Public schools aren’t designed to be bad

Monday, June 30th, 2008

Public schools aren’t designed to be bad, Paul Graham notes; they just seem that way:

There is an idea floating around that public schools are deliberately designed to turn out brainless conformists. I don’t believe this. I think public schools are just what you get by default. If you build a giant building out in the suburbs and lock the kids in it during weekdays in the care of a few overworked and mostly uninspired adults, you’ll get brainless conformists. You don’t need to posit a conspiracy.

I think nearly everything that’s wrong in schools can be explained by the lack of any external force pushing them to be good. They don’t compete with one another, except in sports (at which they do become good). Parents, though they may choose where to live based on the quality of the schools, never presume to demand more of a given school. College admissions departments, instead of demanding more of high schools, actively compensate for their flaws; they expect less from students from inferior schools, and this is only fair. Standardized tests are explicitly (though unsuccessfully) designed to be a test of aptitude rather than preparation.

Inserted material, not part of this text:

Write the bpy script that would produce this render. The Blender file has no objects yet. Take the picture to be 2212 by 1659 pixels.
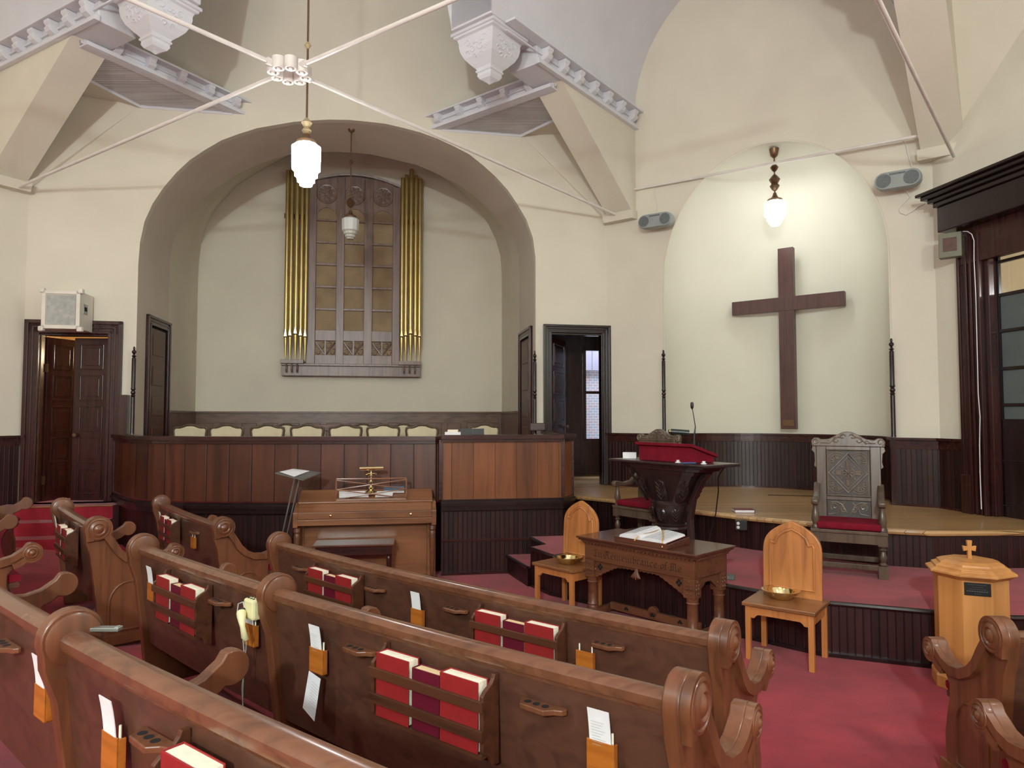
import bpy, math, random
from mathutils import Vector, Matrix
random.seed(7)
pi = math.pi
# ------------------------------------------------------------------ camera, world, exposure
FPX, CX, CY, H = 1500.0, 1106.0, 829.5, 1.94
PITCH = math.atan(70.5 / 1500)
sc = bpy.context.scene
COL = sc.collection
cd = bpy.data.cameras.new('camera'); cam = bpy.data.objects.new('camera', cd); COL.objects.link(cam)
cam.location = (0, 0, H); cam.rotation_euler = (pi / 2 + PITCH, 0, 0)
cd.sensor_width = 36; cd.lens = 36 * FPX / 2212; cd.clip_start = .05; cd.clip_end = 200
sc.camera = cam
sc.view_settings.view_transform = 'Standard'; sc.view_settings.look = 'None'
sc.view_settings.gamma = 1; sc.view_settings.use_curve_mapping = False
sc.view_settings.exposure = 0.47
w = bpy.data.worlds.new('world'); sc.world = w; w.use_nodes = True
w.node_tree.nodes['Background'].inputs[0].default_value = (.75, .85, 1, 1)
w.node_tree.nodes['Background'].inputs[1].default_value = .4

def lamp(name, loc, power, col=(1, .97, .9), r=.15):
    l = bpy.data.lights.new(name, 'POINT'); l.energy = power; l.color = col; l.shadow_soft_size = r
    o = bpy.data.objects.new(name, l); o.location = loc; COL.objects.link(o); return o
# pendants of the nave that hang outside the picture, behind and above the camera
WHITE = (.86, .97, 1.0)
for i, (x, y, z, p) in enumerate([(3.4, 1.4, 4.2, 150), (-3.8, .6, 4.2, 150), (-1.2, -4.6, 4.3, 1150)]):
    lamp('nave_pendant_light', (x, y, z), p, WHITE)
lamp('vestibule_light', (-6.0, 11.9, 2.95), 60, (1, .8, .52), .1)
lamp('corridor_light', (7.6, 6.6, 3.6), 60, (1, .95, .88), .1)
al = bpy.data.lights.new('daylight', 'AREA'); al.energy = 420; al.color = (.86, .93, 1); al.shape = 'RECTANGLE'; al.size = 2.2; al.size_y = 1.2
alo = bpy.data.objects.new('daylight', al); COL.objects.link(alo); alo.location = (2.2, 15.6, 5.6); alo.rotation_euler = (math.radians(25), 0, 0)

# ------------------------------------------------------------------ helpers
def V3(*a): return Vector(a)
def ray(px, py):
    a = (px - CX) / FPX; b = (CY - py) / FPX
    return Vector((a, math.cos(PITCH) - b * math.sin(PITCH), math.sin(PITCH) + b * math.cos(PITCH)))
def PZ(px, py, z):
    d = ray(px, py); return d * ((z - H) / d.z) + Vector((0, 0, H))
def PY(px, py, Y):
    d = ray(px, py); return d * (Y / d.y) + Vector((0, 0, H))
def proj(p):
    q = Vector(p) - Vector((0, 0, H))
    f = q.y * math.cos(PITCH) + q.z * math.sin(PITCH); u = -q.y * math.sin(PITCH) + q.z * math.cos(PITCH)
    return CX + FPX * q.x / f, CY - FPX * u / f

class Pl:
    """vertical plane through o (x,y) along direction d; positions by (s, z, off) with off into the room (nin)"""
    def __init__(s, o, d, nin):
        s.o = Vector((o[0], o[1], 0)); s.d = Vector((d[0], d[1], 0)).normalized(); s.n = Vector((nin[0], nin[1], 0)).normalized()
    def sz(s, px, py, off=0):
        r = ray(px, py); o = s.o + s.n * off
        t = (o - Vector((0, 0, H))).dot(s.n) / r.dot(s.n)
        p = r * t + Vector((0, 0, H)); return ((p - o).dot(s.d), p.z)
    def p(s, a, z, off=0): return s.o + s.d * a + s.n * off + Vector((0, 0, z))
    def sh(s, off): return Pl(s.o + s.n * off, s.d, s.n)

class MB:
    def __init__(s): s.v = []; s.f = []; s.uv = {}
    def add(s, vs, fs, uvs=None):
        b = len(s.v); s.v.extend(Vector(v) for v in vs)
        for i, f in enumerate(fs):
            if uvs: s.uv[len(s.f)] = uvs[i]
            s.f.append(tuple(b + k for k in f))
        return s
    def box(s, c, size, rot=None):
        x, y, z = [k / 2 for k in size]; c = Vector(c)
        vs = [Vector(((-x, x)[i & 1], (-y, y)[i >> 1 & 1], (-z, z)[i >> 2])) for i in range(8)]
        if rot is not None: vs = [rot @ v for v in vs]
        return s.add([v + c for v in vs], [(0, 2, 3, 1), (4, 5, 7, 6), (0, 1, 5, 4), (2, 6, 7, 3), (0, 4, 6, 2), (1, 3, 7, 5)])
    def b2(s, lo, hi): return s.box([(a + b) / 2 for a, b in zip(lo, hi)], [abs(b - a) for a, b in zip(lo, hi)])
    def prism(s, pts, vec):
        n = len(pts); vec = Vector(vec); pts = [Vector(p) for p in pts]
        fs = [tuple(range(n))[::-1], tuple(range(n, 2 * n))] + [(i, (i + 1) % n, n + (i + 1) % n, n + i) for i in range(n)]
        return s.add(pts + [p + vec for p in pts], fs)
    def poly(s, pts): return s.add(pts, [tuple(range(len(pts)))])
    def loft(s, A, B, close=False, uv=None):
        n = len(A); fs = [(i, (i + 1) % n, n + (i + 1) % n, n + i) for i in range(n if close else n - 1)]
        return s.add(list(A) + list(B), fs, [uv[i] for i in range(len(fs))] if uv else None)
    def lofts(s, rings, close=True, caps=True):
        n = len(rings[0]); vs = [p for r in rings for p in r]; fs = []
        for k in range(len(rings) - 1):
            for i in range(n if close else n - 1):
                j = (i + 1) % n; fs.append((k * n + i, k * n + j, (k + 1) * n + j, (k + 1) * n + i))
        if caps: fs += [tuple(range(n))[::-1], tuple((len(rings) - 1) * n + i for i in range(n))]
        return s.add(vs, fs)
    def lathe(s, prof, c=(0, 0, 0), n=20, axis=None, caps=True):
        """prof: (r, h) pairs along the axis (default z)"""
        c = Vector(c); ax = Vector(axis or (0, 0, 1)).normalized()
        q = Vector((0, 0, 1)).rotation_difference(ax)
        rings = [[c + q @ Vector((r * math.cos(2 * pi * i / n), r * math.sin(2 * pi * i / n), h)) for i in range(n)] for r, h in prof]
        return s.lofts(rings, True, caps)
    def tube(s, path, r, n=8):
        path = [Vector(p) for p in path]; rings = []; up = None
        for i, p in enumerate(path):
            t = (path[min(i + 1, len(path) - 1)] - path[max(i - 1, 0)]).normalized()
            if up is None:
                up = Vector((0, 0, 1)) if abs(t.z) < .9 else Vector((1, 0, 0))
            x = t.cross(up).normalized(); y = x.cross(t).normalized(); up = y
            rr = r[i] if isinstance(r, (list, tuple)) else r
            rings.append([p + (x * math.cos(2 * pi * k / n) + y * math.sin(2 * pi * k / n)) * rr for k in range(n)])
        return s.lofts(rings)
    def build(s, name, m, parent=None, smooth=False, bev=0, loc=None, rot=0, local=False):
        me = bpy.data.meshes.new(name); o = bpy.data.objects.new(name, me); COL.objects.link(o)
        off = Vector((0, 0, 0))
        if loc is not None: o.location = loc; off = Vector(loc) if not local else off
        elif parent is not None and not local:
            p_ = parent
            while p_ is not None: off = off + Vector(p_.location); p_ = p_.parent
        vs = [v - off for v in s.v]
        me.from_pydata([tuple(v) for v in vs], [], s.f)
        if s.uv:
            l = me.uv_layers.new(name='UVMap')
            for p in me.polygons:
                if p.index in s.uv:
                    for li, u in zip(p.loop_indices, s.uv[p.index]): l.data[li].uv = u
        me.materials.append(m)
        if rot: o.rotation_euler = (0, 0, rot)
        if smooth:
            me.shade_smooth()
            try: me.set_sharp_from_angle(angle=math.radians(38))
            except Exception: pass
        if bev:
            b = o.modifiers.new('b', 'BEVEL'); b.width = bev; b.segments = 2; b.limit_method = 'ANGLE'; b.angle_limit = math.radians(40)
        if parent is not None: o.parent = parent
        if not me.uv_layers: me.validate()
        return o
def tag(o, label=None, cat=None, group=None, kind=None):
    if label: o['label'] = label
    if cat: o['category'] = cat
    if group: o['group'] = group
    if kind: o['kind'] = kind
    return o
def thing(name, label, cat, loc=(0, 0, 0), rz=0, group=None):
    o = bpy.data.objects.new(name, None); COL.objects.link(o); o.location = loc; o.rotation_euler = (0, 0, rz)
    return tag(o, label, cat, group)
def struct(o): o['kind'] = 'structure'; return o
def dup(o, parent=None):
    c = o.copy(); COL.objects.link(c)
    if parent is not None: c.parent = parent
    for ch in list(o.children): dup(ch, c)
    return c
def L(o, t): o['label'] = t; return o
def arc(c, r, a0, a1, n):
    return [(c[0] + r * math.cos(a0 + (a1 - a0) * i / n), c[1] + r * math.sin(a0 + (a1 - a0) * i / n)) for i in range(n + 1)]

# ------------------------------------------------------------------ materials
def srgb(r, g, b):
    f = lambda c: (c / 255 / 12.92) if c / 255 <= .04045 else ((c / 255 + .055) / 1.055) ** 2.4
    return (f(r), f(g), f(b), 1)
def nmat(name):
    m = bpy.data.materials.new(name); m.use_nodes = True; nt = m.node_tree
    return m, nt, nt.nodes['Principled BSDF']
def nd(nt, t, **k):
    n = nt.nodes.new(t)
    for a, b in k.items():
        if a.startswith('i_'): n.inputs[a[2:].replace('_', ' ')].default_value = b
        else: setattr(n, a, b)
    return n
def mixc(nt, fac, a, b, bt='MIX'):
    n = nt.nodes.new('ShaderNodeMix'); n.data_type = 'RGBA'; n.blend_type = bt
    for sock, v in ((n.inputs[0], fac), (n.inputs[6], a), (n.inputs[7], b)):
        if hasattr(v, 'is_linked') or hasattr(v, 'links'): nt.links.new(v, sock)
        else: sock.default_value = v
    return n.outputs[2]
def coords(nt, kind, scale):
    tc = nt.nodes.new('ShaderNodeTexCoord'); mp = nt.nodes.new('ShaderNodeMapping'); mp.inputs['Scale'].default_value = scale
    nt.links.new(tc.outputs[kind], mp.inputs[0]); return mp.outputs[0]
def ramp(nt, src, stops):
    r = nt.nodes.new('ShaderNodeValToRGB'); nt.links.new(src, r.inputs[0]); e = r.color_ramp.elements
    while len(e) < len(stops): e.new(.5)
    for k, (p, c) in zip(e, stops): k.position = p; k.color = c
    return r.outputs[0]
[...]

Form follows function. Everything evolves into a shape dictated by the demands placed on it. And no one demands more of schools than that they keep kids off the streets till they’re old enough for college. So that’s what they do. At my school, it was easy not to learn anything, but hard to get out of the building without getting caught.


  1. Alrenous says:

    You don’t need to posit a conspiracy.

    The conspiracy was documented. It’s not posited, you can read they wanted to churn out brainless conformists, and now, coincidentally…

    I might respect Graham as a scholar, slightly, if showing him the documentation had a chance of changing his mind. You have to be deliberately obtuse at this point, though.